Quote every line as written. Omit pictures.

-- Start --

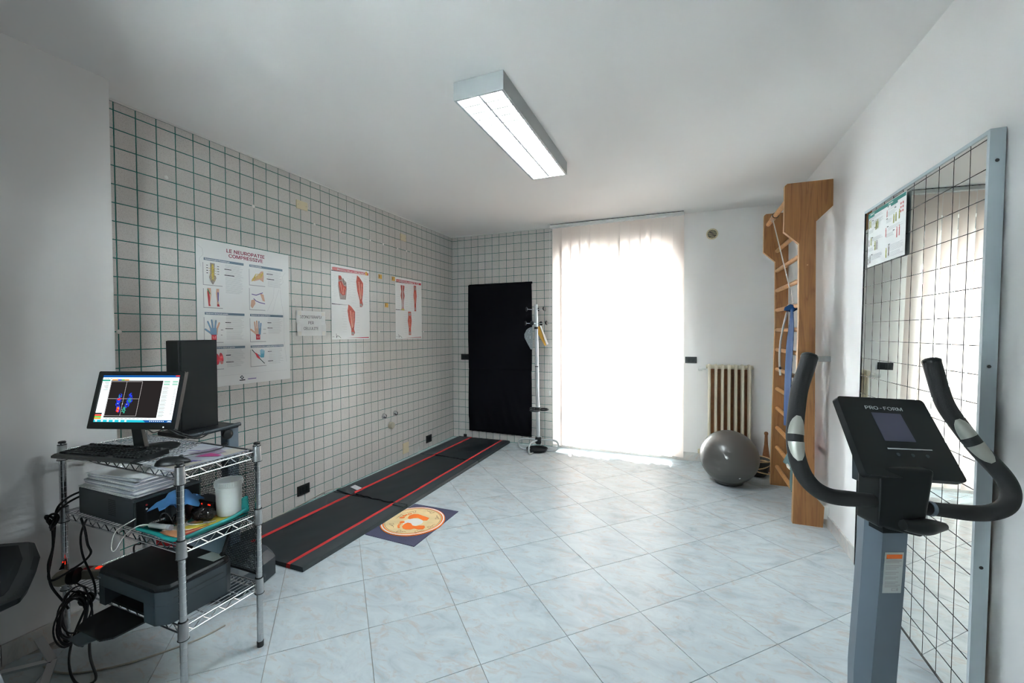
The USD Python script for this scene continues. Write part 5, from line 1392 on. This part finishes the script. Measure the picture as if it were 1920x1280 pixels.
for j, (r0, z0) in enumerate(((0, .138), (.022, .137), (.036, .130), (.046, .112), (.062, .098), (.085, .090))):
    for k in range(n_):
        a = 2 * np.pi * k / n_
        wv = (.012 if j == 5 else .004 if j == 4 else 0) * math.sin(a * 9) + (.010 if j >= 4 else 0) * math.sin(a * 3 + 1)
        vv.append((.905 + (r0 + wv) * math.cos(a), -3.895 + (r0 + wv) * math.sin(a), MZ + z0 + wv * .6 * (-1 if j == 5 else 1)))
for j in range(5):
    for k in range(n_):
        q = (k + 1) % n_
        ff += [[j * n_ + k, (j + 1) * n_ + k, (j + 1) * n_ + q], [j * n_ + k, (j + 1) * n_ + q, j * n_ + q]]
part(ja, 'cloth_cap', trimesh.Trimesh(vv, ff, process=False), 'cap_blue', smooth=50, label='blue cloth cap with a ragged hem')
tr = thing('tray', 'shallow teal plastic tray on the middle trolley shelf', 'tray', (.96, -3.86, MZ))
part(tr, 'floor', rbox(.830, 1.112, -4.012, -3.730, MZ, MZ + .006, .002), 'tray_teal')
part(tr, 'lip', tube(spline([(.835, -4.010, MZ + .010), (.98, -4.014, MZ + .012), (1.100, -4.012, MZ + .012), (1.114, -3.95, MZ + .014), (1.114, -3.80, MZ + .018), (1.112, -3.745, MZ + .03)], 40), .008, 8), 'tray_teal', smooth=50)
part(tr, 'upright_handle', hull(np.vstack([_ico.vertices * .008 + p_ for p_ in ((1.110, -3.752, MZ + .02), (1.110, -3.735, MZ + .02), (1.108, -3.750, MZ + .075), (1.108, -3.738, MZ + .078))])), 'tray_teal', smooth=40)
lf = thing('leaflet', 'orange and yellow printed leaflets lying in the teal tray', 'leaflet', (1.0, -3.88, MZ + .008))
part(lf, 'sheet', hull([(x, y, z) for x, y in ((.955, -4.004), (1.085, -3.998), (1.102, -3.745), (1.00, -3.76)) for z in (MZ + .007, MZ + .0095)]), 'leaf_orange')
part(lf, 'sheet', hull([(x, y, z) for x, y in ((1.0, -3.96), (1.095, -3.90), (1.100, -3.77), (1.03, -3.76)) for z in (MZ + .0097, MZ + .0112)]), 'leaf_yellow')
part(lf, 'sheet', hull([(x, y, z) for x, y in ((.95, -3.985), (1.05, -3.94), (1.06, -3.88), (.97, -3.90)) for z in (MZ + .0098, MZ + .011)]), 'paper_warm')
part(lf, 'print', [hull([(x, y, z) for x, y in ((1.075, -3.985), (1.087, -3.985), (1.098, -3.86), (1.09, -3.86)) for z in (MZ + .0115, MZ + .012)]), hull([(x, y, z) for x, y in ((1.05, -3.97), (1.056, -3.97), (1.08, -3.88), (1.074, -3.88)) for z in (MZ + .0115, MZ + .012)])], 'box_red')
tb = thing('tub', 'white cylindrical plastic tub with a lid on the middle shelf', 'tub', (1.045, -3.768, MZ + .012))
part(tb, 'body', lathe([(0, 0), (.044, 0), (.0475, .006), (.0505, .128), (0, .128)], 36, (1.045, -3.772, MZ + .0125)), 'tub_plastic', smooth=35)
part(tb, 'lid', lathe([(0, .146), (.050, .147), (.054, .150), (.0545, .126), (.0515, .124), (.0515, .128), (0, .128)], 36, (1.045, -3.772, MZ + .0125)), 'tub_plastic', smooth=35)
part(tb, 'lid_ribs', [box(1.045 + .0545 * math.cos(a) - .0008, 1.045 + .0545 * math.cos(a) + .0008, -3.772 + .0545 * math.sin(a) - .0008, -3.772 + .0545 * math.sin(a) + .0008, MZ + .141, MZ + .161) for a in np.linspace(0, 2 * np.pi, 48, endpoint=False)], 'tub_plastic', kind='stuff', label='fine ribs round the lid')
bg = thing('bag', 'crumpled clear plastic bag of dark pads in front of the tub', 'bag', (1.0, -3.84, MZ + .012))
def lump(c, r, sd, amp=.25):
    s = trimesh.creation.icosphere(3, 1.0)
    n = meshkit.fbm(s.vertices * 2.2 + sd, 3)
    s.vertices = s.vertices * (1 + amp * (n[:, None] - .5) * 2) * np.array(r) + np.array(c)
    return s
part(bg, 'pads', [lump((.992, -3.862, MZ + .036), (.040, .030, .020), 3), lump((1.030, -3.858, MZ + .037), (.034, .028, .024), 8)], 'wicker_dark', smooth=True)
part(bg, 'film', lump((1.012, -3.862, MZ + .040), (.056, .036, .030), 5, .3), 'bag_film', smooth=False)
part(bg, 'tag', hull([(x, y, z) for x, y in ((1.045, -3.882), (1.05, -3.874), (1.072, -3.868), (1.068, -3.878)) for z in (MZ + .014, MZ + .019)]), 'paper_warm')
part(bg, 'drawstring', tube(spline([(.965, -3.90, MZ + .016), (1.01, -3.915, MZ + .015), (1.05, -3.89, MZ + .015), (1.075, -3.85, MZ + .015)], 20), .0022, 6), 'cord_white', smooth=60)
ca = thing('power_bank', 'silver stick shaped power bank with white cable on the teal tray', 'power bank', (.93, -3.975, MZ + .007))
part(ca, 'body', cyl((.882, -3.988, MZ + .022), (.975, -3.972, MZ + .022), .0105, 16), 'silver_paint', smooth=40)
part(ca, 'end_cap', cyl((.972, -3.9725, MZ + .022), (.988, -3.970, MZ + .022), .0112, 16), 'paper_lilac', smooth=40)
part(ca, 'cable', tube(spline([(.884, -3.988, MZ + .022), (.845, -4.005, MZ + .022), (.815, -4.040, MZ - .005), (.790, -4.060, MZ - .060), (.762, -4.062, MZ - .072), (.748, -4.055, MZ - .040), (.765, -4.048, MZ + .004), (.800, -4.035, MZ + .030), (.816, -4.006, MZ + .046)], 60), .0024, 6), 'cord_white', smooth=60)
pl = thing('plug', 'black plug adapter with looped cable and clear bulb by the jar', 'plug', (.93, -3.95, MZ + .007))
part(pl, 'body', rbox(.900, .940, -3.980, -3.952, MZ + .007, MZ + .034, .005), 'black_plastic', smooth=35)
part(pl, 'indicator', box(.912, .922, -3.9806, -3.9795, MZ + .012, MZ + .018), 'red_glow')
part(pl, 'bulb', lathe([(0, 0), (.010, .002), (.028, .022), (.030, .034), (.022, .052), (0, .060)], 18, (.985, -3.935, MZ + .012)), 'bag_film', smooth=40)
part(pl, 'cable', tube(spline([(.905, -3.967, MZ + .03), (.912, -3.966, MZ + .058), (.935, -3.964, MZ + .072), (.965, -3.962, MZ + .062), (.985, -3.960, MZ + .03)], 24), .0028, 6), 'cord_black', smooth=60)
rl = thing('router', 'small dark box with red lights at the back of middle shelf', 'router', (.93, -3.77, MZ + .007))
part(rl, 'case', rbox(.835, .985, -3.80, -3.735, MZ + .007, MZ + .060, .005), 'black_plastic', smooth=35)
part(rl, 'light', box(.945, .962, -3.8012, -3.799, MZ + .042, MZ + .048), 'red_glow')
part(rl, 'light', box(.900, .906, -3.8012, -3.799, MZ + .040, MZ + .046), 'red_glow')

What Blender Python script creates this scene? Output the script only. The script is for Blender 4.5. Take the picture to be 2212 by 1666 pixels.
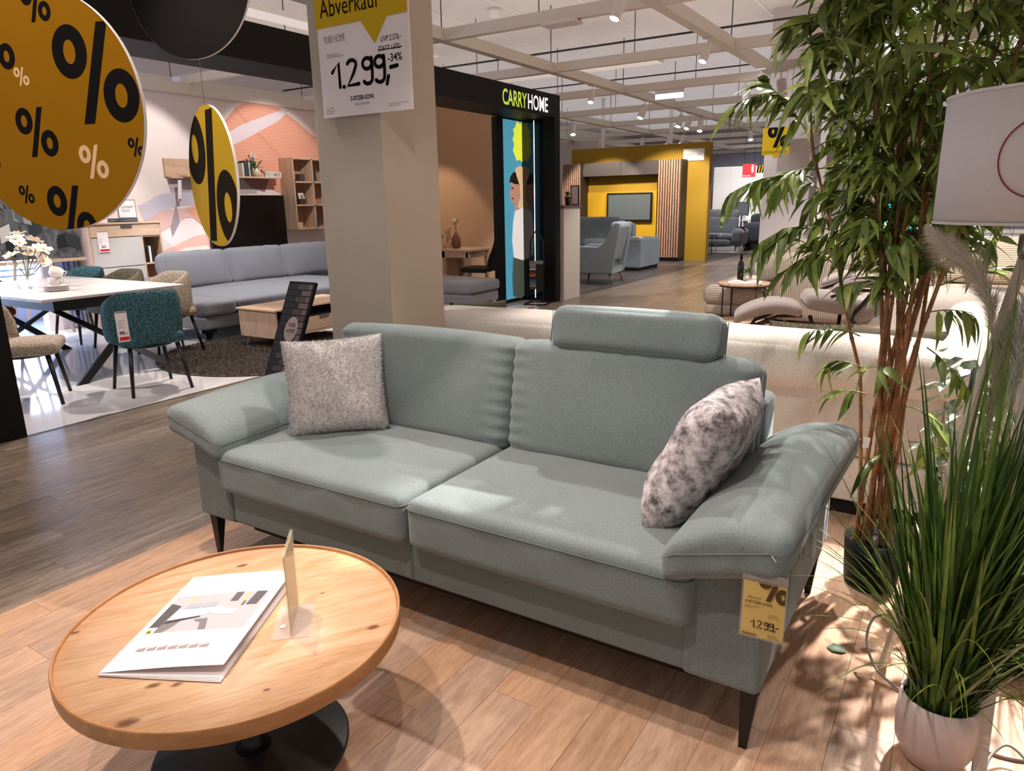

-- End --

_RESULT OF THE EXERCISE:_
The USD Python script for this scene continues. Write part 5, from line 1392 on. This part finishes the script. Measure the picture as if it were 1920x1280 pixels.
for j, (r0, z0) in enumerate(((0, .138), (.022, .137), (.036, .130), (.046, .112), (.062, .098), (.085, .090))):
    for k in range(n_):
        a = 2 * np.pi * k / n_
        wv = (.012 if j == 5 else .004 if j == 4 else 0) * math.sin(a * 9) + (.010 if j >= 4 else 0) * math.sin(a * 3 + 1)
        vv.append((.905 + (r0 + wv) * math.cos(a), -3.895 + (r0 + wv) * math.sin(a), MZ + z0 + wv * .6 * (-1 if j == 5 else 1)))
for j in range(5):
    for k in range(n_):
        q = (k + 1) % n_
        ff += [[j * n_ + k, (j + 1) * n_ + k, (j + 1) * n_ + q], [j * n_ + k, (j + 1) * n_ + q, j * n_ + q]]
part(ja, 'cloth_cap', trimesh.Trimesh(vv, ff, process=False), 'cap_blue', smooth=50, label='blue cloth cap with a ragged hem')
tr = thing('tray', 'shallow teal plastic tray on the middle trolley shelf', 'tray', (.96, -3.86, MZ))
part(tr, 'floor', rbox(.830, 1.112, -4.012, -3.730, MZ, MZ + .006, .002), 'tray_teal')
part(tr, 'lip', tube(spline([(.835, -4.010, MZ + .010), (.98, -4.014, MZ + .012), (1.100, -4.012, MZ + .012), (1.114, -3.95, MZ + .014), (1.114, -3.80, MZ + .018), (1.112, -3.745, MZ + .03)], 40), .008, 8), 'tray_teal', smooth=50)
part(tr, 'upright_handle', hull(np.vstack([_ico.vertices * .008 + p_ for p_ in ((1.110, -3.752, MZ + .02), (1.110, -3.735, MZ + .02), (1.108, -3.750, MZ + .075), (1.108, -3.738, MZ + .078))])), 'tray_teal', smooth=40)
lf = thing('leaflet', 'orange and yellow printed leaflets lying in the teal tray', 'leaflet', (1.0, -3.88, MZ + .008))
part(lf, 'sheet', hull([(x, y, z) for x, y in ((.955, -4.004), (1.085, -3.998), (1.102, -3.745), (1.00, -3.76)) for z in (MZ + .007, MZ + .0095)]), 'leaf_orange')
part(lf, 'sheet', hull([(x, y, z) for x, y in ((1.0, -3.96), (1.095, -3.90), (1.100, -3.77), (1.03, -3.76)) for z in (MZ + .0097, MZ + .0112)]), 'leaf_yellow')
part(lf, 'sheet', hull([(x, y, z) for x, y in ((.95, -3.985), (1.05, -3.94), (1.06, -3.88), (.97, -3.90)) for z in (MZ + .0098, MZ + .011)]), 'paper_warm')
part(lf, 'print', [hull([(x, y, z) for x, y in ((1.075, -3.985), (1.087, -3.985), (1.098, -3.86), (1.09, -3.86)) for z in (MZ + .0115, MZ + .012)]), hull([(x, y, z) for x, y in ((1.05, -3.97), (1.056, -3.97), (1.08, -3.88), (1.074, -3.88)) for z in (MZ + .0115, MZ + .012)])], 'box_red')
tb = thing('tub', 'white cylindrical plastic tub with a lid on the middle shelf', 'tub', (1.045, -3.768, MZ + .012))
part(tb, 'body', lathe([(0, 0), (.044, 0), (.0475, .006), (.0505, .128), (0, .128)], 36, (1.045, -3.772, MZ + .0125)), 'tub_plastic', smooth=35)
part(tb, 'lid', lathe([(0, .146), (.050, .147), (.054, .150), (.0545, .126), (.0515, .124), (.0515, .128), (0, .128)], 36, (1.045, -3.772, MZ + .0125)), 'tub_plastic', smooth=35)
part(tb, 'lid_ribs', [box(1.045 + .0545 * math.cos(a) - .0008, 1.045 + .0545 * math.cos(a) + .0008, -3.772 + .0545 * math.sin(a) - .0008, -3.772 + .0545 * math.sin(a) + .0008, MZ + .141, MZ + .161) for a in np.linspace(0, 2 * np.pi, 48, endpoint=False)], 'tub_plastic', kind='stuff', label='fine ribs round the lid')
bg = thing('bag', 'crumpled clear plastic bag of dark pads in front of the tub', 'bag', (1.0, -3.84, MZ + .012))
def lump(c, r, sd, amp=.25):
    s = trimesh.creation.icosphere(3, 1.0)
    n = meshkit.fbm(s.vertices * 2.2 + sd, 3)
    s.vertices = s.vertices * (1 + amp * (n[:, None] - .5) * 2) * np.array(r) + np.array(c)
    return s
part(bg, 'pads', [lump((.992, -3.862, MZ + .036), (.040, .030, .020), 3), lump((1.030, -3.858, MZ + .037), (.034, .028, .024), 8)], 'wicker_dark', smooth=True)
part(bg, 'film', lump((1.012, -3.862, MZ + .040), (.056, .036, .030), 5, .3), 'bag_film', smooth=False)
part(bg, 'tag', hull([(x, y, z) for x, y in ((1.045, -3.882), (1.05, -3.874), (1.072, -3.868), (1.068, -3.878)) for z in (MZ + .014, MZ + .019)]), 'paper_warm')
part(bg, 'drawstring', tube(spline([(.965, -3.90, MZ + .016), (1.01, -3.915, MZ + .015), (1.05, -3.89, MZ + .015), (1.075, -3.85, MZ + .015)], 20), .0022, 6), 'cord_white', smooth=60)
ca = thing('power_bank', 'silver stick shaped power bank with white cable on the teal tray', 'power bank', (.93, -3.975, MZ + .007))
part(ca, 'body', cyl((.882, -3.988, MZ + .022), (.975, -3.972, MZ + .022), .0105, 16), 'silver_paint', smooth=40)
part(ca, 'end_cap', cyl((.972, -3.9725, MZ + .022), (.988, -3.970, MZ + .022), .0112, 16), 'paper_lilac', smooth=40)
part(ca, 'cable', tube(spline([(.884, -3.988, MZ + .022), (.845, -4.005, MZ + .022), (.815, -4.040, MZ - .005), (.790, -4.060, MZ - .060), (.762, -4.062, MZ - .072), (.748, -4.055, MZ - .040), (.765, -4.048, MZ + .004), (.800, -4.035, MZ + .030), (.816, -4.006, MZ + .046)], 60), .0024, 6), 'cord_white', smooth=60)
pl = thing('plug', 'black plug adapter with looped cable and clear bulb by the jar', 'plug', (.93, -3.95, MZ + .007))
part(pl, 'body', rbox(.900, .940, -3.980, -3.952, MZ + .007, MZ + .034, .005), 'black_plastic', smooth=35)
part(pl, 'indicator', box(.912, .922, -3.9806, -3.9795, MZ + .012, MZ + .018), 'red_glow')
part(pl, 'bulb', lathe([(0, 0), (.010, .002), (.028, .022), (.030, .034), (.022, .052), (0, .060)], 18, (.985, -3.935, MZ + .012)), 'bag_film', smooth=40)
part(pl, 'cable', tube(spline([(.905, -3.967, MZ + .03), (.912, -3.966, MZ + .058), (.935, -3.964, MZ + .072), (.965, -3.962, MZ + .062), (.985, -3.960, MZ + .03)], 24), .0028, 6), 'cord_black', smooth=60)
rl = thing('router', 'small dark box with red lights at the back of middle shelf', 'router', (.93, -3.77, MZ + .007))
part(rl, 'case', rbox(.835, .985, -3.80, -3.735, MZ + .007, MZ + .060, .005), 'black_plastic', smooth=35)
part(rl, 'light', box(.945, .962, -3.8012, -3.799, MZ + .042, MZ + .048), 'red_glow')
part(rl, 'light', box(.900, .906, -3.8012, -3.799, MZ + .040, MZ + .046), 'red_glow')

What Blender Python script creates this scene? Output the script only. The script is for Blender 4.5. Take the picture to be 2212 by 1666 pixels.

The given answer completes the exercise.